Virginia’s new Democratic majority and the Spanberger administration are wasting no time turning the Commonwealth into a test lab for anti-industry lawfare, and the National Shooting Sports Foundation is already in the trenches pushing back. By floating retailer-liability schemes and bans on commonly owned firearms, Richmond isn’t chasing crime reduction; it’s chasing political points by making lawful businesses the insurers of criminal behavior. That approach collides head-on with the 2005 federal Protection of Lawful Commerce in Arms Act, a bipartisan shield Congress erected precisely to stop trial lawyers from bankrupting the firearms channel every time a prohibited person pulls a trigger. NSSF’s early counter-moves signal that Virginia’s retailers won’t be left to absorb the costs of policies that ignore both federal preemption and the simple reality that criminals don’t buy guns from FFLs with background checks.

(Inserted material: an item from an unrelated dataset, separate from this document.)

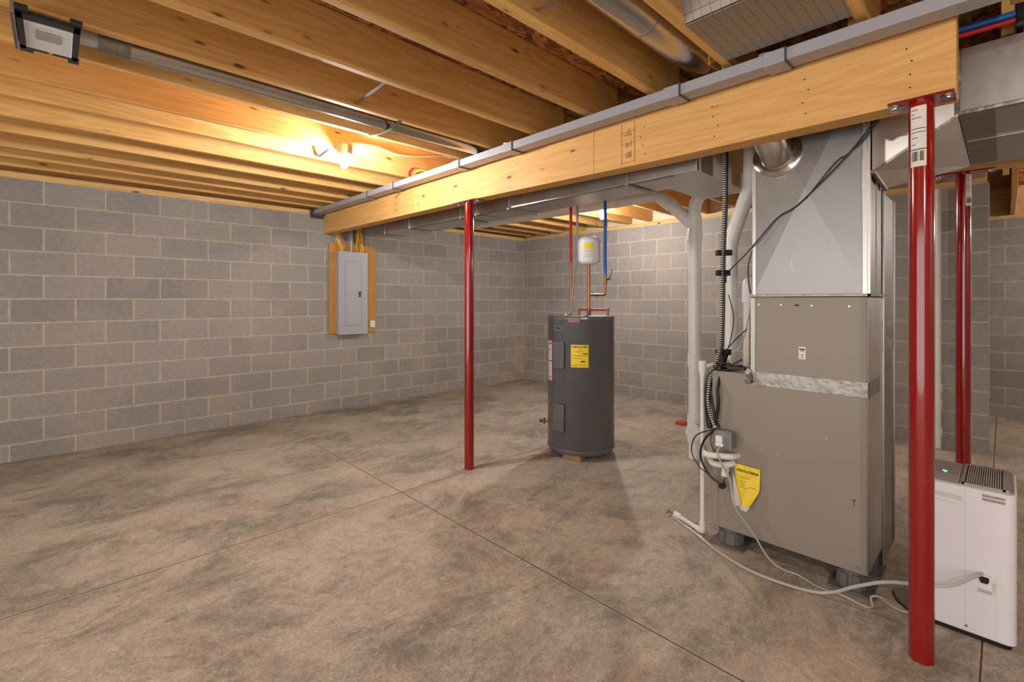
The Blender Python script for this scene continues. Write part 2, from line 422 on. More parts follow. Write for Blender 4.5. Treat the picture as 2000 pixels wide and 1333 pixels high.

The deeper play here is economic strangulation dressed up as public safety. Force every gun shop to litigate its way out of lawsuits over third-party crimes and you don’t need an outright ban; the insurance premiums and legal fees alone will shutter independents and push volume to big-box or out-of-state sellers. That shrinks the footprint of legal commerce, dries up training and safety programs those stores underwrite, and ultimately concentrates power in the hands of the very government now writing the rules. For the 2A community the lesson is clear: today’s “reasonable regulation” is tomorrow’s precedent for nationwide liability traps, which is why industry groups are treating Virginia as the first domino rather than an isolated state skirmish.
Spanberger’s opening salvos also reveal how quickly electoral rhetoric translates into regulatory reality once one party controls both chambers and the governor’s mansion. Law-abiding Virginians who just weeks ago were told the focus would be on “criminals, not collectors” are watching proposed restrictions on standard-capacity magazines and semiautomatic rifles that millions of Americans already own. If these measures survive, expect copy-cat bills from Annapolis to Sacramento, each one calibrated to survive PLCAA by targeting retailers instead of manufacturers. The 2A grassroots response must therefore expand beyond elections into sustained legal defense funds and rapid-response coalitions that can litigate these cases before the damage to small businesses becomes irreversible.